[Rows from a 3D scene dataset]
....

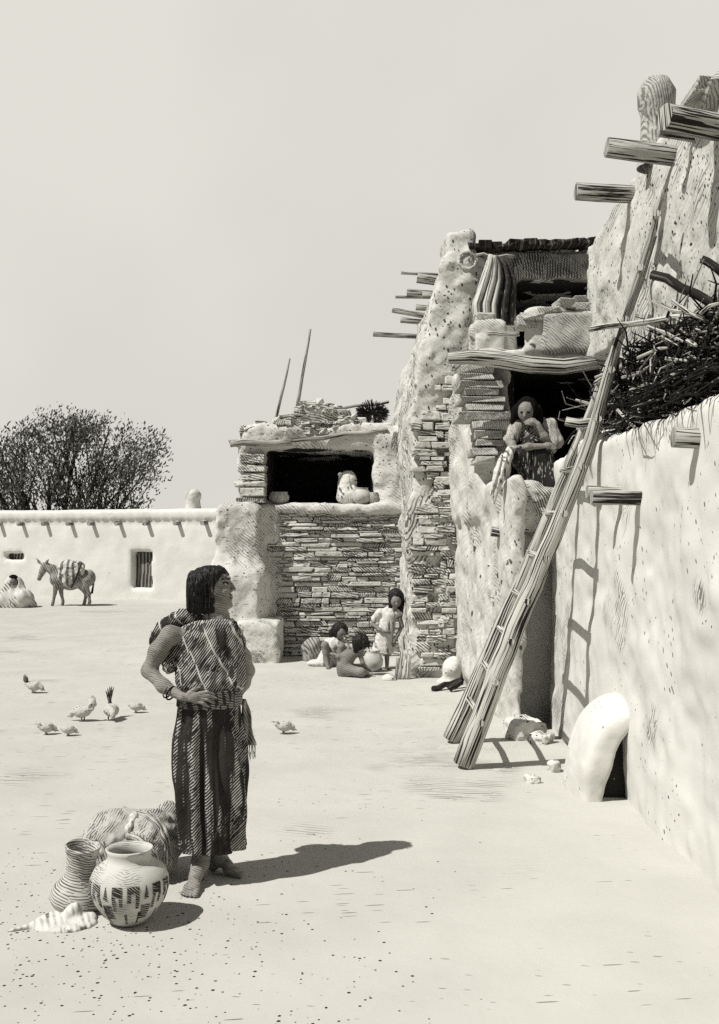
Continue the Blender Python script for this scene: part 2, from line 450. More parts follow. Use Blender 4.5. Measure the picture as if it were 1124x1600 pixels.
# ------------------------------------------------------------------ materials of the place
WALL = (0.70, 0.688, 0.632)
REL = ((0.62, 0.62, 0.75), 0.045, 0.0014)
M_ground = material('pale_dust', (0.625, 0.612, 0.556), [
    dict(k='dash', size=(0.030, 0.030, 0.030), r=0.17, d=0.45, reg=(0.45, 0.46, 0.66), lim=[(0, -0.2, -1.6), (1, 6.6, 4.6)]),
    dict(k='dash', size=(0.022, 0.022, 0.022), r=0.30, d=0.30, reg=(0.6, 0.40, 0.62), lim=[(0, 0.6, -1.2), (1, 6.2, 4.4)]),
    dict(k='dash', size=(0.04, 0.04, 0.04), r=0.16, d=0.30, reg=(0.7, 0.42, 0.62), lim=[(0, 1.2, -0.9), (1, 9.0, 6.0)]),
    dict(k='dash', size=(0.10, 0.018, 0.1), rot=(0, 0, 0.15), r=0.18, d=0.22, reg=(0.6, 0.45, 0.62), s=0.7),
    dict(k='dash', size=(0.18, 0.02, 0.2), rot=(0, 0, -0.12), r=0.22, d=0.35, reg=(0.8, 0.42, 0.62), lim=[(0, 1.6, 0.2)], s=0.7, warp=0.5),
    dict(k='hatch', n=(0.15, 1, 0), sp=0.05, duty=0.16, reg=(0.7, 0.60, 0.70), lim=[(1, 4.2, 7)], s=0.6, wob=.6),
], lumps=(1.3, 0.03))
M_adobe = material('whitewashed_adobe', WALL, [
    dict(k='dash', size=(0.03, 0.03, 0.07), rot=(0.3, 0.2, 0), r=0.24, d=0.5, reg=(0.9, 0.50, 0.66), s=0.85),
    dict(k='hatch', n=(0.4, 0.9, 0.75), sp=0.035, duty=0.3, reg=(1.1, 0.60, 0.68), wob=1.0, s=0.6),
], lumps=(2.2, 0.05), relief=REL)
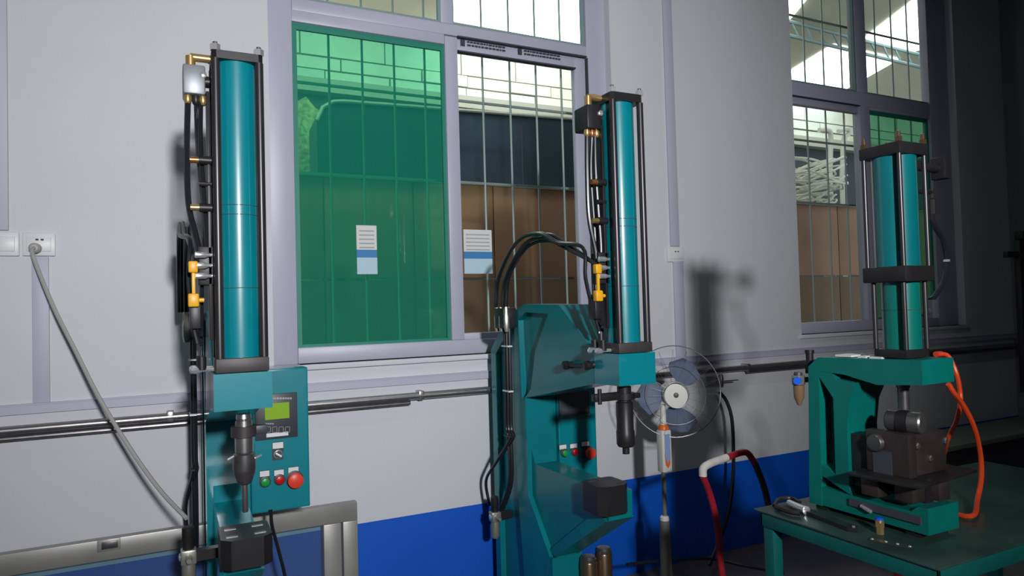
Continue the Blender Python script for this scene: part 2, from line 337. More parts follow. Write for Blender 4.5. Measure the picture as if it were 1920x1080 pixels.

....

GOAL
Leave out the pictures and repeat everything else in the records exactly.

CORRECT OUTPUT
Continue the Blender Python script for this scene: part 2, from line 450. More parts follow. Use Blender 4.5. Measure the picture as if it were 1124x1600 pixels.
# ------------------------------------------------------------------ materials of the place
WALL = (0.70, 0.688, 0.632)
REL = ((0.62, 0.62, 0.75), 0.045, 0.0014)
M_ground = material('pale_dust', (0.625, 0.612, 0.556), [
    dict(k='dash', size=(0.030, 0.030, 0.030), r=0.17, d=0.45, reg=(0.45, 0.46, 0.66), lim=[(0, -0.2, -1.6), (1, 6.6, 4.6)]),
    dict(k='dash', size=(0.022, 0.022, 0.022), r=0.30, d=0.30, reg=(0.6, 0.40, 0.62), lim=[(0, 0.6, -1.2), (1, 6.2, 4.4)]),
    dict(k='dash', size=(0.04, 0.04, 0.04), r=0.16, d=0.30, reg=(0.7, 0.42, 0.62), lim=[(0, 1.2, -0.9), (1, 9.0, 6.0)]),
    dict(k='dash', size=(0.10, 0.018, 0.1), rot=(0, 0, 0.15), r=0.18, d=0.22, reg=(0.6, 0.45, 0.62), s=0.7),
    dict(k='dash', size=(0.18, 0.02, 0.2), rot=(0, 0, -0.12), r=0.22, d=0.35, reg=(0.8, 0.42, 0.62), lim=[(0, 1.6, 0.2)], s=0.7, warp=0.5),
    dict(k='hatch', n=(0.15, 1, 0), sp=0.05, duty=0.16, reg=(0.7, 0.60, 0.70), lim=[(1, 4.2, 7)], s=0.6, wob=.6),
], lumps=(1.3, 0.03))
M_adobe = material('whitewashed_adobe', WALL, [
    dict(k='dash', size=(0.03, 0.03, 0.07), rot=(0.3, 0.2, 0), r=0.24, d=0.5, reg=(0.9, 0.50, 0.66), s=0.85),
    dict(k='hatch', n=(0.4, 0.9, 0.75), sp=0.035, duty=0.3, reg=(1.1, 0.60, 0.68), wob=1.0, s=0.6),
], lumps=(2.2, 0.05), relief=REL)
Continue the Blender Python script for this scene: part 2, from line 337. More parts follow. Write for Blender 4.5. Measure the picture as if it were 1920x1080 pixels.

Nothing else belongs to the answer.